* DATA EXCERPT
━━━━━━━━━━━━━━━━━━━━━━━━━━━━━━
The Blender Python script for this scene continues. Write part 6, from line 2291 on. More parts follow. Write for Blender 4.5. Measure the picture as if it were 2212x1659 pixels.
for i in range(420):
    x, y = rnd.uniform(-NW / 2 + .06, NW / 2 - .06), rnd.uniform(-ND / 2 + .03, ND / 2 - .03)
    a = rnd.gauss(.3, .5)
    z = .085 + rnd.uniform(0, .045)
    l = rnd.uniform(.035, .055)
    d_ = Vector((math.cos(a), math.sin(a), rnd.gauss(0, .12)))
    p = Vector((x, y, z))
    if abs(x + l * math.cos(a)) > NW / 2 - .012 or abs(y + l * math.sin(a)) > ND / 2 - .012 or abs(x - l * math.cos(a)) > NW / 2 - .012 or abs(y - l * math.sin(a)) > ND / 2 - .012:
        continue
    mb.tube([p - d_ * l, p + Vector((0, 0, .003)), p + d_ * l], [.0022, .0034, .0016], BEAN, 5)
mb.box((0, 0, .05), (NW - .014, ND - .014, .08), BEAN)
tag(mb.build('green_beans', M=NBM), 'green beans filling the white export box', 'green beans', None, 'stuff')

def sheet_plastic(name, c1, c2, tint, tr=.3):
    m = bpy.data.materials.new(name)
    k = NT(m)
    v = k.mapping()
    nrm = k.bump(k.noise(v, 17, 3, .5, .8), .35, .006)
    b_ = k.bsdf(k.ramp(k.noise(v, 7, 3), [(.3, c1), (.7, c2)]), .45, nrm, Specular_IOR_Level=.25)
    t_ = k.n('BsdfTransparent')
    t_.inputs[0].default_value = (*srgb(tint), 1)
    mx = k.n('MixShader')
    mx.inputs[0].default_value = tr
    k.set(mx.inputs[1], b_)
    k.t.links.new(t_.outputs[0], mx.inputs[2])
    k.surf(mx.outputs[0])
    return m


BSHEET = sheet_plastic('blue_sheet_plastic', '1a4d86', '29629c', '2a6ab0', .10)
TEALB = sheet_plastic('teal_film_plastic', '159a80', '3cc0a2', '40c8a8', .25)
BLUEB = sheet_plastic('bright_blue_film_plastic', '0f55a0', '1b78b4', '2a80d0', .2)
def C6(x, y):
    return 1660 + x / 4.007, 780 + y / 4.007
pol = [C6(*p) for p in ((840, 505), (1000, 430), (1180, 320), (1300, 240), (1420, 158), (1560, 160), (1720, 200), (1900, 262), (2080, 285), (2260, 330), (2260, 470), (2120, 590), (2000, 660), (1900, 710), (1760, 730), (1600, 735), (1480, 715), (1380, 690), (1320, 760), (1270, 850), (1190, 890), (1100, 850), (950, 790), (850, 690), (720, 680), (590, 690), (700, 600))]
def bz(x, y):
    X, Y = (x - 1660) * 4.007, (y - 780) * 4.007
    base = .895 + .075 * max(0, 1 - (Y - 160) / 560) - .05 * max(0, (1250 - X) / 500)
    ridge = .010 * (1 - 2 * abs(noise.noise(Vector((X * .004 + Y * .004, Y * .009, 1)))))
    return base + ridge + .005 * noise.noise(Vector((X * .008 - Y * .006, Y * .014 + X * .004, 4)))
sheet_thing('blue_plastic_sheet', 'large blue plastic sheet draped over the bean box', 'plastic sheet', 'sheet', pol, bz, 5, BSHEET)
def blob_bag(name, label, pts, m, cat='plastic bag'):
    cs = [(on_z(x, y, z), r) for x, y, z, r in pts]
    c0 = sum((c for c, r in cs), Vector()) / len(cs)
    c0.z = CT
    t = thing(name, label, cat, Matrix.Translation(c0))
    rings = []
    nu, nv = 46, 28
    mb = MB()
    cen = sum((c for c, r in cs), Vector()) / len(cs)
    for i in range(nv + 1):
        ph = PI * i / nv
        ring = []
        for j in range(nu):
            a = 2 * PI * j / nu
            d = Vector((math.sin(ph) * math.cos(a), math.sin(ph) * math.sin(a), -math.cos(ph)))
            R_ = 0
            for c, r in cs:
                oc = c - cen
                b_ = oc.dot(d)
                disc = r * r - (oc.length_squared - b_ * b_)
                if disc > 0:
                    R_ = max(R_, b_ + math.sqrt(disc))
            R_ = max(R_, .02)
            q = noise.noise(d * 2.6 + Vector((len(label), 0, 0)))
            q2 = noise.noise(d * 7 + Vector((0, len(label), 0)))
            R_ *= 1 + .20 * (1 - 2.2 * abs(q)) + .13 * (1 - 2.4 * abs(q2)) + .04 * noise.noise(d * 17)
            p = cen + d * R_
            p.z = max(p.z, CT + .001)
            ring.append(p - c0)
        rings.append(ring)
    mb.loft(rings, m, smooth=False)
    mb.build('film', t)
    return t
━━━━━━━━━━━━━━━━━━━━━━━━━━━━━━
* WORK TO COMPLETE
Reproduce the entire listing word for word.

* ANSWER BELOW
The Blender Python script for this scene continues. Write part 6, from line 2291 on. More parts follow. Write for Blender 4.5. Measure the picture as if it were 2212x1659 pixels.
for i in range(420):
    x, y = rnd.uniform(-NW / 2 + .06, NW / 2 - .06), rnd.uniform(-ND / 2 + .03, ND / 2 - .03)
    a = rnd.gauss(.3, .5)
    z = .085 + rnd.uniform(0, .045)
    l = rnd.uniform(.035, .055)
    d_ = Vector((math.cos(a), math.sin(a), rnd.gauss(0, .12)))
    p = Vector((x, y, z))
    if abs(x + l * math.cos(a)) > NW / 2 - .012 or abs(y + l * math.sin(a)) > ND / 2 - .012 or abs(x - l * math.cos(a)) > NW / 2 - .012 or abs(y - l * math.sin(a)) > ND / 2 - .012:
        continue
    mb.tube([p - d_ * l, p + Vector((0, 0, .003)), p + d_ * l], [.0022, .0034, .0016], BEAN, 5)
mb.box((0, 0, .05), (NW - .014, ND - .014, .08), BEAN)
tag(mb.build('green_beans', M=NBM), 'green beans filling the white export box', 'green beans', None, 'stuff')

def sheet_plastic(name, c1, c2, tint, tr=.3):
    m = bpy.data.materials.new(name)
    k = NT(m)
    v = k.mapping()
    nrm = k.bump(k.noise(v, 17, 3, .5, .8), .35, .006)
    b_ = k.bsdf(k.ramp(k.noise(v, 7, 3), [(.3, c1), (.7, c2)]), .45, nrm, Specular_IOR_Level=.25)
    t_ = k.n('BsdfTransparent')
    t_.inputs[0].default_value = (*srgb(tint), 1)
    mx = k.n('MixShader')
    mx.inputs[0].default_value = tr
    k.set(mx.inputs[1], b_)
    k.t.links.new(t_.outputs[0], mx.inputs[2])
    k.surf(mx.outputs[0])
    return m


BSHEET = sheet_plastic('blue_sheet_plastic', '1a4d86', '29629c', '2a6ab0', .10)
TEALB = sheet_plastic('teal_film_plastic', '159a80', '3cc0a2', '40c8a8', .25)
BLUEB = sheet_plastic('bright_blue_film_plastic', '0f55a0', '1b78b4', '2a80d0', .2)
def C6(x, y):
    return 1660 + x / 4.007, 780 + y / 4.007
pol = [C6(*p) for p in ((840, 505), (1000, 430), (1180, 320), (1300, 240), (1420, 158), (1560, 160), (1720, 200), (1900, 262), (2080, 285), (2260, 330), (2260, 470), (2120, 590), (2000, 660), (1900, 710), (1760, 730), (1600, 735), (1480, 715), (1380, 690), (1320, 760), (1270, 850), (1190, 890), (1100, 850), (950, 790), (850, 690), (720, 680), (590, 690), (700, 600))]
def bz(x, y):
    X, Y = (x - 1660) * 4.007, (y - 780) * 4.007
    base = .895 + .075 * max(0, 1 - (Y - 160) / 560) - .05 * max(0, (1250 - X) / 500)
    ridge = .010 * (1 - 2 * abs(noise.noise(Vector((X * .004 + Y * .004, Y * .009, 1)))))
    return base + ridge + .005 * noise.noise(Vector((X * .008 - Y * .006, Y * .014 + X * .004, 4)))
sheet_thing('blue_plastic_sheet', 'large blue plastic sheet draped over the bean box', 'plastic sheet', 'sheet', pol, bz, 5, BSHEET)
def blob_bag(name, label, pts, m, cat='plastic bag'):
    cs = [(on_z(x, y, z), r) for x, y, z, r in pts]
    c0 = sum((c for c, r in cs), Vector()) / len(cs)
    c0.z = CT
    t = thing(name, label, cat, Matrix.Translation(c0))
    rings = []
    nu, nv = 46, 28
    mb = MB()
    cen = sum((c for c, r in cs), Vector()) / len(cs)
    for i in range(nv + 1):
        ph = PI * i / nv
        ring = []
        for j in range(nu):
            a = 2 * PI * j / nu
            d = Vector((math.sin(ph) * math.cos(a), math.sin(ph) * math.sin(a), -math.cos(ph)))
            R_ = 0
            for c, r in cs:
                oc = c - cen
                b_ = oc.dot(d)
                disc = r * r - (oc.length_squared - b_ * b_)
                if disc > 0:
                    R_ = max(R_, b_ + math.sqrt(disc))
            R_ = max(R_, .02)
            q = noise.noise(d * 2.6 + Vector((len(label), 0, 0)))
            q2 = noise.noise(d * 7 + Vector((0, len(label), 0)))
            R_ *= 1 + .20 * (1 - 2.2 * abs(q)) + .13 * (1 - 2.4 * abs(q2)) + .04 * noise.noise(d * 17)
            p = cen + d * R_
            p.z = max(p.z, CT + .001)
            ring.append(p - c0)
        rings.append(ring)
    mb.loft(rings, m, smooth=False)
    mb.build('film', t)
    return t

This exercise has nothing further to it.